• Task data:

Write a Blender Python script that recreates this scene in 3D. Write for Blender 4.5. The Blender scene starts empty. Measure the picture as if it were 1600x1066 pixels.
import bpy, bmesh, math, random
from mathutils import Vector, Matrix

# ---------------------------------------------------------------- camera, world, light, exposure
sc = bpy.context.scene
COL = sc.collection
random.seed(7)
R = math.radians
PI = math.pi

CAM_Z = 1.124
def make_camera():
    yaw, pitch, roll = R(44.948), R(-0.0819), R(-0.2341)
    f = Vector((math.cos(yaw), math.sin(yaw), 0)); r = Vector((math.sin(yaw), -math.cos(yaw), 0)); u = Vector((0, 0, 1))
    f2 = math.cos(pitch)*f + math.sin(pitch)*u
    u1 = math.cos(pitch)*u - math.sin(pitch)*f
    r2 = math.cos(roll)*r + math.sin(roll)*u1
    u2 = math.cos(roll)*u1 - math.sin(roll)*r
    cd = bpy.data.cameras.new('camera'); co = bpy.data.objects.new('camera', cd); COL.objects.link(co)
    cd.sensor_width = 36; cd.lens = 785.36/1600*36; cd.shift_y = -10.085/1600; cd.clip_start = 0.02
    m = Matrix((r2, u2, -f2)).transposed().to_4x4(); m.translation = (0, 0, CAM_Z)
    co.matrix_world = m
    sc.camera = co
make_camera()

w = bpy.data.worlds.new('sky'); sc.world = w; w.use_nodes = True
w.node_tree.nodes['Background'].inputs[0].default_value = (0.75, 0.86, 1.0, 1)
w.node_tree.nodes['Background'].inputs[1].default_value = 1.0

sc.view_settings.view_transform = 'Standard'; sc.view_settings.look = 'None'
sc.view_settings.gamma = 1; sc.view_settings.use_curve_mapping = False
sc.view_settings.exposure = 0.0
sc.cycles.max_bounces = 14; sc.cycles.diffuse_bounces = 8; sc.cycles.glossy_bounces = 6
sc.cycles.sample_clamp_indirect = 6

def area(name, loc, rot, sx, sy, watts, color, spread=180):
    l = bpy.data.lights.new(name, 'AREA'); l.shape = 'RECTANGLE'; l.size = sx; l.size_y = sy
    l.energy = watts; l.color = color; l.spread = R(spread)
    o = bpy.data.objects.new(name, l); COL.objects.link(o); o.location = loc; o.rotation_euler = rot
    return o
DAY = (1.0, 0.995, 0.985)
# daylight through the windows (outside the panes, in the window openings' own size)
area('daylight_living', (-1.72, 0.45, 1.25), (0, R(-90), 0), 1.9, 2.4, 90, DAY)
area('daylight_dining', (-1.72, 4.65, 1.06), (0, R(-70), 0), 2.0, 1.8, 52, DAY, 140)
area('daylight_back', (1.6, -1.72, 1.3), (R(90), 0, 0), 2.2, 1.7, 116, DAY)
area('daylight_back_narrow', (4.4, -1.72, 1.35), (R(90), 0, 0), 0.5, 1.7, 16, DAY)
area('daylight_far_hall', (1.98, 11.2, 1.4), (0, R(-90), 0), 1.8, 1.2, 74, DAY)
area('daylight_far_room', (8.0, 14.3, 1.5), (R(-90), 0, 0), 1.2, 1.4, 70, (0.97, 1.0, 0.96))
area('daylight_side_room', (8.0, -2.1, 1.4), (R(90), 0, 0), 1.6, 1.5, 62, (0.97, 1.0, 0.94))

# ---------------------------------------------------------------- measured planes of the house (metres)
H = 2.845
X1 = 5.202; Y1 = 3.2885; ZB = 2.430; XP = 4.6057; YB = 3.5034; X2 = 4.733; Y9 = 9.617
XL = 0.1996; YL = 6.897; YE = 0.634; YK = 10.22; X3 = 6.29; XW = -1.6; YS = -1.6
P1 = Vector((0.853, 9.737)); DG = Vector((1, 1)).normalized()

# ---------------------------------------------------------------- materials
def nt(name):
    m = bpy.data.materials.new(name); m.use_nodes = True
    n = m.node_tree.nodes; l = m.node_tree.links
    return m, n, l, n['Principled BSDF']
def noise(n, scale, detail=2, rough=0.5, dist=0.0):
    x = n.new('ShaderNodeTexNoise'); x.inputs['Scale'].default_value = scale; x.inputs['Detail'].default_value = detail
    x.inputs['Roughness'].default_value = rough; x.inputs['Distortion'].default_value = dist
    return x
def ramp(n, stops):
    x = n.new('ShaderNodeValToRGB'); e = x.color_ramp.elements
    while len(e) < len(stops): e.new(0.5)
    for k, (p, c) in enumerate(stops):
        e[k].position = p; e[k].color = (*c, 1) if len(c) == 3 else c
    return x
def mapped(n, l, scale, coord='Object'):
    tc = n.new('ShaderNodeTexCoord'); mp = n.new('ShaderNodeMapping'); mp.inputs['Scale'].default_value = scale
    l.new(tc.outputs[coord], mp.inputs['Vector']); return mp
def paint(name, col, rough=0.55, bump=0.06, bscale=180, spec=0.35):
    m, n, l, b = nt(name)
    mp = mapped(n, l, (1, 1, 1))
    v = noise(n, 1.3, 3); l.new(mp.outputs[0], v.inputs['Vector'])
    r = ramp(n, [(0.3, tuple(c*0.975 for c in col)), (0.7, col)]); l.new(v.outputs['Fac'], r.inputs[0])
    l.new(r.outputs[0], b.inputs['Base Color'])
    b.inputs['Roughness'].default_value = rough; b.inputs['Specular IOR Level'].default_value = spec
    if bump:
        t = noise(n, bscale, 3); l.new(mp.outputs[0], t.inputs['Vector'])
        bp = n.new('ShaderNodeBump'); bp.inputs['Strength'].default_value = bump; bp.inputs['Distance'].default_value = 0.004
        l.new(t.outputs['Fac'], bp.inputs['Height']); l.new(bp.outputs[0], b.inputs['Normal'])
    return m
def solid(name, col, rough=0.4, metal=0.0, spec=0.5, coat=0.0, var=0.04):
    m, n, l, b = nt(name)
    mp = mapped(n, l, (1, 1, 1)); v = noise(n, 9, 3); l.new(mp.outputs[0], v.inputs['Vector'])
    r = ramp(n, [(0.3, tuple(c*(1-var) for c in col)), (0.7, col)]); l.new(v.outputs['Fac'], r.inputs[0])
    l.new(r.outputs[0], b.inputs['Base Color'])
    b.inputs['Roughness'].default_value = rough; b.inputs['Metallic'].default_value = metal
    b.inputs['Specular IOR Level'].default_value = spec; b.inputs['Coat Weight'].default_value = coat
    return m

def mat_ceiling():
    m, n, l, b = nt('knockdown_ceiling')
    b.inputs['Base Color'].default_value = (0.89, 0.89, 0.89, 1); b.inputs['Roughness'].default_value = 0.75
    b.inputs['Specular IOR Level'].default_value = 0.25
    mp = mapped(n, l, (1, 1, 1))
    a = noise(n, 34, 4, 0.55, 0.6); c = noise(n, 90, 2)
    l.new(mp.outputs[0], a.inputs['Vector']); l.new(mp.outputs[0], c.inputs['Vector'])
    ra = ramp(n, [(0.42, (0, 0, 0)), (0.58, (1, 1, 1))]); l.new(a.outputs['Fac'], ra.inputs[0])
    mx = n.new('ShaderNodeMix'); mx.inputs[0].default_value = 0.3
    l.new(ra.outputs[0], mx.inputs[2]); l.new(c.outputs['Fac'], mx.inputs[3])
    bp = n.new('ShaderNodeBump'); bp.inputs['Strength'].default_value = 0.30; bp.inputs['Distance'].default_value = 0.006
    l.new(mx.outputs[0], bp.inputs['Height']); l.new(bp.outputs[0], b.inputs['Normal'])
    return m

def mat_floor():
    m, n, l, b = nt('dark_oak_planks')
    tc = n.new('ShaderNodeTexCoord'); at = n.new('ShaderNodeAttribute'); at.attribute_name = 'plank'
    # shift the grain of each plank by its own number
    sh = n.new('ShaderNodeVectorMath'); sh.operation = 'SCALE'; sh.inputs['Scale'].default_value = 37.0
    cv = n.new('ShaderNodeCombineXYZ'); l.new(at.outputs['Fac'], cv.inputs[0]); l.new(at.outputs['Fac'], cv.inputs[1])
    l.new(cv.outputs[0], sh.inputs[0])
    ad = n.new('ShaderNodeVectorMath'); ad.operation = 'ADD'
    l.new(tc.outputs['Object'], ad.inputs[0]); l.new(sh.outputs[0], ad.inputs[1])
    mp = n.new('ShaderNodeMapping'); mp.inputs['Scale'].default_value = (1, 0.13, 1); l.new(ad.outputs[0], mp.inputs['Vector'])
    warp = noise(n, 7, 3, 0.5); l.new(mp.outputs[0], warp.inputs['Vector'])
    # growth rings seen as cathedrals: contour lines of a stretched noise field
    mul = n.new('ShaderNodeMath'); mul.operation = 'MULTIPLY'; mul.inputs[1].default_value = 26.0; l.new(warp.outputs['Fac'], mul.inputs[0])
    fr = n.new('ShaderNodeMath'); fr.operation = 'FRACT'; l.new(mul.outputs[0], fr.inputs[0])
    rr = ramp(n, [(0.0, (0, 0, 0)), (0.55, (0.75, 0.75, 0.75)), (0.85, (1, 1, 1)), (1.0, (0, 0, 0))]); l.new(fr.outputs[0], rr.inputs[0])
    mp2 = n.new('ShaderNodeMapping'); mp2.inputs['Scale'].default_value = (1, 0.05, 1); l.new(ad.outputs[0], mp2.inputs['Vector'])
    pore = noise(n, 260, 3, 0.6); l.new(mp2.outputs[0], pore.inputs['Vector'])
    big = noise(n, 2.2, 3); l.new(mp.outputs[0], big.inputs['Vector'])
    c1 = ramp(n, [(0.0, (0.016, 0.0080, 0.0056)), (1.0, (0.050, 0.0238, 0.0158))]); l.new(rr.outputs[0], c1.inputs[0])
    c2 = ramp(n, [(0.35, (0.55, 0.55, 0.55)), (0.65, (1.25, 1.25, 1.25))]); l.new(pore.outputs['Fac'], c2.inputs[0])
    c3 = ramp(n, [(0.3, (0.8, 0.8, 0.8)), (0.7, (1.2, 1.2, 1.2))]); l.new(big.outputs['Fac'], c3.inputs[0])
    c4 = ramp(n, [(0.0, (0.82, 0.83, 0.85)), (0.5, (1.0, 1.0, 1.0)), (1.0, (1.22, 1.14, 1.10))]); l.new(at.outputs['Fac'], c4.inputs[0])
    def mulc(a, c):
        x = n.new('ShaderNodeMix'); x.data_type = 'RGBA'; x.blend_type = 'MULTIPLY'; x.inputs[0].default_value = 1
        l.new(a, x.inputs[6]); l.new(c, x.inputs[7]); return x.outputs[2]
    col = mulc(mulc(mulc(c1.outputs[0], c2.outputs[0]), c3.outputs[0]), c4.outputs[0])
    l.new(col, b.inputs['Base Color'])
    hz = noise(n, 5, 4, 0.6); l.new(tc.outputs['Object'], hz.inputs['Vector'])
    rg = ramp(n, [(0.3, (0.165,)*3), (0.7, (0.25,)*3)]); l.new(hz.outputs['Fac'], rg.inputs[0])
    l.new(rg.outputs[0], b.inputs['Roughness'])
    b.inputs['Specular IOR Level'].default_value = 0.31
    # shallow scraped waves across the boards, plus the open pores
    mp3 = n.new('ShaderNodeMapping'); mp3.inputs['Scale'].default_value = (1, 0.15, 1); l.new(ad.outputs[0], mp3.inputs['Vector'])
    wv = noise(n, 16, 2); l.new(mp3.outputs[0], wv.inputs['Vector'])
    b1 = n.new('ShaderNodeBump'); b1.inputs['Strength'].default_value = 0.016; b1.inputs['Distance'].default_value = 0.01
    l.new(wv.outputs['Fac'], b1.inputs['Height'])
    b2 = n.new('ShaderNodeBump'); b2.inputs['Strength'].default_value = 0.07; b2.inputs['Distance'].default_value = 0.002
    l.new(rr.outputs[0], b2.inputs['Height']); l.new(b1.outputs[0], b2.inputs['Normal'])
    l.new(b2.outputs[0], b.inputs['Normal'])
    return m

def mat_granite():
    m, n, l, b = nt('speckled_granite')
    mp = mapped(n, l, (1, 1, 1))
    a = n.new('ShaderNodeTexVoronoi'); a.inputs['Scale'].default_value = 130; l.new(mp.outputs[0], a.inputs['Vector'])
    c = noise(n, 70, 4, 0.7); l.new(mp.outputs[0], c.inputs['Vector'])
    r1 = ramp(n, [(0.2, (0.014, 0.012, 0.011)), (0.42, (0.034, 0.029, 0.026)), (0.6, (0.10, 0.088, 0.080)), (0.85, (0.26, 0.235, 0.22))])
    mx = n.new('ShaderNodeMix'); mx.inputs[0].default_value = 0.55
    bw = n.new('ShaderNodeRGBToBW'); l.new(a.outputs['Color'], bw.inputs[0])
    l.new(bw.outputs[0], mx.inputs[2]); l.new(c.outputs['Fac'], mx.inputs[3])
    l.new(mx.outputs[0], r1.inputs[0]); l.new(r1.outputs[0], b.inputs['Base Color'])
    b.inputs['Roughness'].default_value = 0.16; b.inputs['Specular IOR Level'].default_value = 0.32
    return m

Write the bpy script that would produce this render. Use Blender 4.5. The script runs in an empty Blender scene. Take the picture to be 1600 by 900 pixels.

• What you have to do: Copy out each line of the data where the string "script" appears.

• Solution:
Write a Blender Python script that recreates this scene in 3D. Write for Blender 4.5. The Blender scene starts empty. Measure the picture as if it were 1600x1066 pixels.
Write the bpy script that would produce this render. Use Blender 4.5. The script runs in an empty Blender scene. Take the picture to be 1600 by 900 pixels.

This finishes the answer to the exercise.